## Instruction
Repeat the listing that follows, character for character, minus the pictures.

======

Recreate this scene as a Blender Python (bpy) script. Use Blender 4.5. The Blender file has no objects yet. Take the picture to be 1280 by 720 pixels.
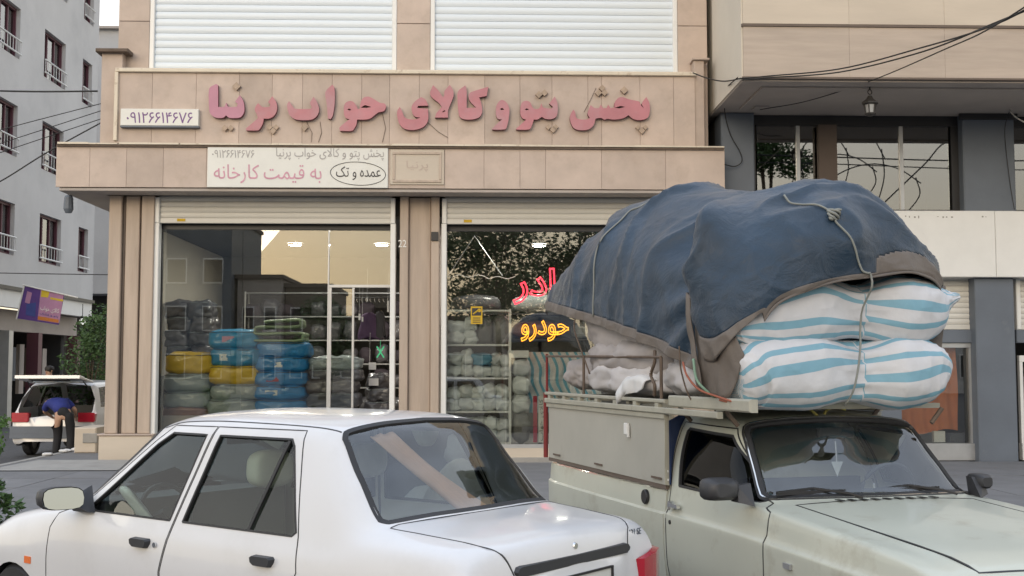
import bpy, bmesh, math, random
import numpy as np
from mathutils import Vector, Matrix, noise
from mathutils.geometry import delaunay_2d_cdt
random.seed(7)
R = math.radians
SC = bpy.context.scene
COL = SC.collection
# ---------------------------------------------------------------- camera
FPX, HOR, HC, YAW = 1450.0, 460.0, 1.68, R(1.67)
PITCH = math.atan((HOR - 360) / FPX)
cam = bpy.data.cameras.new('camera'); camo = bpy.data.objects.new('camera', cam); COL.objects.link(camo)
cam.sensor_width = 36; cam.lens = 36 * FPX / 1280; cam.clip_start = .05; cam.clip_end = 2000
camo.location = (0, 0, HC); camo.rotation_euler = (R(90) + PITCH, 0, -YAW)
SC.camera = camo
# ---------------------------------------------------------------- sky, sun, exposure
w = bpy.data.worlds.new('World'); SC.world = w; w.use_nodes = True
nt = w.node_tree; nt.nodes.clear()
sky = nt.nodes.new('ShaderNodeTexSky'); sky.sky_type = 'NISHITA'; sky.sun_disc = False
SUN_EL, SUN_AZ = R(14), R(200)      # low sun behind the camera, veiled by cloud
sky.sun_elevation = SUN_EL; sky.sun_rotation = SUN_AZ
sky.air_density = 1.2; sky.dust_density = 4.0; sky.ozone_density = 1.0
bg1 = nt.nodes.new('ShaderNodeBackground'); bg1.inputs[1].default_value = .10
nt.links.new(sky.outputs[0], bg1.inputs[0])
tc = nt.nodes.new('ShaderNodeTexCoord'); sx = nt.nodes.new('ShaderNodeSeparateXYZ'); nt.links.new(tc.outputs['Generated'], sx.inputs[0])
rp = nt.nodes.new('ShaderNodeValToRGB'); nt.links.new(sx.outputs[2], rp.inputs[0])
el = rp.color_ramp.elements; el[0].position = 0.0; el[0].color = (1.0, .86, .60, 1); el[1].position = .8; el[1].color = (.76, .87, 1.06, 1)
e = rp.color_ramp.elements.new(.22); e.color = (.96, .93, .88, 1)
nz = nt.nodes.new('ShaderNodeTexNoise'); nz.inputs['Scale'].default_value = 2.2; nz.inputs['Detail'].default_value = 5
nt.links.new(tc.outputs['Generated'], nz.inputs[0])
mr = nt.nodes.new('ShaderNodeMapRange'); mr.inputs[1].default_value = .3; mr.inputs[2].default_value = .7; mr.inputs[3].default_value = .8; mr.inputs[4].default_value = 1.15
nt.links.new(nz.outputs[0], mr.inputs[0])
ml = nt.nodes.new('ShaderNodeVectorMath'); ml.operation = 'SCALE'; nt.links.new(rp.outputs[0], ml.inputs[0]); nt.links.new(mr.outputs[0], ml.inputs['Scale'])
bg2 = nt.nodes.new('ShaderNodeBackground'); bg2.inputs[1].default_value = 1.0; nt.links.new(ml.outputs[0], bg2.inputs[0])
mx = nt.nodes.new('ShaderNodeMixShader'); mx.inputs[0].default_value = .8
nt.links.new(bg1.outputs[0], mx.inputs[1]); nt.links.new(bg2.outputs[0], mx.inputs[2])
wo = nt.nodes.new('ShaderNodeOutputWorld'); nt.links.new(mx.outputs[0], wo.inputs[0])
sd = bpy.data.lights.new('sun', 'SUN'); sd.energy = .6; sd.angle = R(25); sd.color = (1.0, .86, .68)
so = bpy.data.objects.new('sun', sd); COL.objects.link(so)
sdir = Vector((math.sin(SUN_AZ) * math.cos(SUN_EL), math.cos(SUN_AZ) * math.cos(SUN_EL), math.sin(SUN_EL)))
so.rotation_euler = sdir.to_track_quat('Z', 'Y').to_euler(); so.location = (0, -5, 30)
vs = SC.view_settings; vs.view_transform = 'Standard'; vs.look = 'None'; vs.gamma = 1; vs.use_curve_mapping = False; vs.exposure = 0.76
SC.cycles.max_bounces = 8; SC.cycles.transparent_max_bounces = 16; SC.cycles.glossy_bounces = 4
SC.cycles.sample_clamp_indirect = 6

# ---------------------------------------------------------------- measuring: a pixel of the photo to a point on a known plane
fw = Vector((math.sin(YAW) * math.cos(PITCH), math.cos(YAW) * math.cos(PITCH), math.sin(PITCH)))
rt = Vector((math.cos(YAW), -math.sin(YAW), 0)); upv = rt.cross(fw)
def ray(px, py): return fw + rt * ((px - 640) / FPX) + upv * ((360 - py) / FPX)
def at(px, py, X=None, Y=None, Z=None):
    d = ray(px, py); o = Vector((0, 0, HC))
    k = (X - o.x) / d.x if X is not None else (Y - o.y) / d.y if Y is not None else (Z - o.z) / d.z
    return o + d * k
def AX(px, Y, py=300): return at(px, py, Y=Y).x
def AZ(py, Y, px=500): return at(px, py, Y=Y).z
def frame(tx, ty, deg):
    a = R(deg) - YAW; c, s = math.cos(YAW), math.sin(YAW)
    return Vector((c * tx + s * ty, -s * tx + c * ty, 0)), a
SED, SEDA = frame(.31, 5.40, 142.5)
PIC, PICA = frame(2.06, 6.71, -74)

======

## Written response
Recreate this scene as a Blender Python (bpy) script. Use Blender 4.5. The Blender file has no objects yet. Take the picture to be 1280 by 720 pixels.
import bpy, bmesh, math, random
import numpy as np
from mathutils import Vector, Matrix, noise
from mathutils.geometry import delaunay_2d_cdt
random.seed(7)
R = math.radians
SC = bpy.context.scene
COL = SC.collection
# ---------------------------------------------------------------- camera
FPX, HOR, HC, YAW = 1450.0, 460.0, 1.68, R(1.67)
PITCH = math.atan((HOR - 360) / FPX)
cam = bpy.data.cameras.new('camera'); camo = bpy.data.objects.new('camera', cam); COL.objects.link(camo)
cam.sensor_width = 36; cam.lens = 36 * FPX / 1280; cam.clip_start = .05; cam.clip_end = 2000
camo.location = (0, 0, HC); camo.rotation_euler = (R(90) + PITCH, 0, -YAW)
SC.camera = camo
# ---------------------------------------------------------------- sky, sun, exposure
w = bpy.data.worlds.new('World'); SC.world = w; w.use_nodes = True
nt = w.node_tree; nt.nodes.clear()
sky = nt.nodes.new('ShaderNodeTexSky'); sky.sky_type = 'NISHITA'; sky.sun_disc = False
SUN_EL, SUN_AZ = R(14), R(200)      # low sun behind the camera, veiled by cloud
sky.sun_elevation = SUN_EL; sky.sun_rotation = SUN_AZ
sky.air_density = 1.2; sky.dust_density = 4.0; sky.ozone_density = 1.0
bg1 = nt.nodes.new('ShaderNodeBackground'); bg1.inputs[1].default_value = .10
nt.links.new(sky.outputs[0], bg1.inputs[0])
tc = nt.nodes.new('ShaderNodeTexCoord'); sx = nt.nodes.new('ShaderNodeSeparateXYZ'); nt.links.new(tc.outputs['Generated'], sx.inputs[0])
rp = nt.nodes.new('ShaderNodeValToRGB'); nt.links.new(sx.outputs[2], rp.inputs[0])
el = rp.color_ramp.elements; el[0].position = 0.0; el[0].color = (1.0, .86, .60, 1); el[1].position = .8; el[1].color = (.76, .87, 1.06, 1)
e = rp.color_ramp.elements.new(.22); e.color = (.96, .93, .88, 1)
nz = nt.nodes.new('ShaderNodeTexNoise'); nz.inputs['Scale'].default_value = 2.2; nz.inputs['Detail'].default_value = 5
nt.links.new(tc.outputs['Generated'], nz.inputs[0])
mr = nt.nodes.new('ShaderNodeMapRange'); mr.inputs[1].default_value = .3; mr.inputs[2].default_value = .7; mr.inputs[3].default_value = .8; mr.inputs[4].default_value = 1.15
nt.links.new(nz.outputs[0], mr.inputs[0])
ml = nt.nodes.new('ShaderNodeVectorMath'); ml.operation = 'SCALE'; nt.links.new(rp.outputs[0], ml.inputs[0]); nt.links.new(mr.outputs[0], ml.inputs['Scale'])
bg2 = nt.nodes.new('ShaderNodeBackground'); bg2.inputs[1].default_value = 1.0; nt.links.new(ml.outputs[0], bg2.inputs[0])
mx = nt.nodes.new('ShaderNodeMixShader'); mx.inputs[0].default_value = .8
nt.links.new(bg1.outputs[0], mx.inputs[1]); nt.links.new(bg2.outputs[0], mx.inputs[2])
wo = nt.nodes.new('ShaderNodeOutputWorld'); nt.links.new(mx.outputs[0], wo.inputs[0])
sd = bpy.data.lights.new('sun', 'SUN'); sd.energy = .6; sd.angle = R(25); sd.color = (1.0, .86, .68)
so = bpy.data.objects.new('sun', sd); COL.objects.link(so)
sdir = Vector((math.sin(SUN_AZ) * math.cos(SUN_EL), math.cos(SUN_AZ) * math.cos(SUN_EL), math.sin(SUN_EL)))
so.rotation_euler = sdir.to_track_quat('Z', 'Y').to_euler(); so.location = (0, -5, 30)
vs = SC.view_settings; vs.view_transform = 'Standard'; vs.look = 'None'; vs.gamma = 1; vs.use_curve_mapping = False; vs.exposure = 0.76
SC.cycles.max_bounces = 8; SC.cycles.transparent_max_bounces = 16; SC.cycles.glossy_bounces = 4
SC.cycles.sample_clamp_indirect = 6

# ---------------------------------------------------------------- measuring: a pixel of the photo to a point on a known plane
fw = Vector((math.sin(YAW) * math.cos(PITCH), math.cos(YAW) * math.cos(PITCH), math.sin(PITCH)))
rt = Vector((math.cos(YAW), -math.sin(YAW), 0)); upv = rt.cross(fw)
def ray(px, py): return fw + rt * ((px - 640) / FPX) + upv * ((360 - py) / FPX)
def at(px, py, X=None, Y=None, Z=None):
    d = ray(px, py); o = Vector((0, 0, HC))
    k = (X - o.x) / d.x if X is not None else (Y - o.y) / d.y if Y is not None else (Z - o.z) / d.z
    return o + d * k
def AX(px, Y, py=300): return at(px, py, Y=Y).x
def AZ(py, Y, px=500): return at(px, py, Y=Y).z
def frame(tx, ty, deg):
    a = R(deg) - YAW; c, s = math.cos(YAW), math.sin(YAW)
    return Vector((c * tx + s * ty, -s * tx + c * ty, 0)), a
SED, SEDA = frame(.31, 5.40, 142.5)
PIC, PICA = frame(2.06, 6.71, -74)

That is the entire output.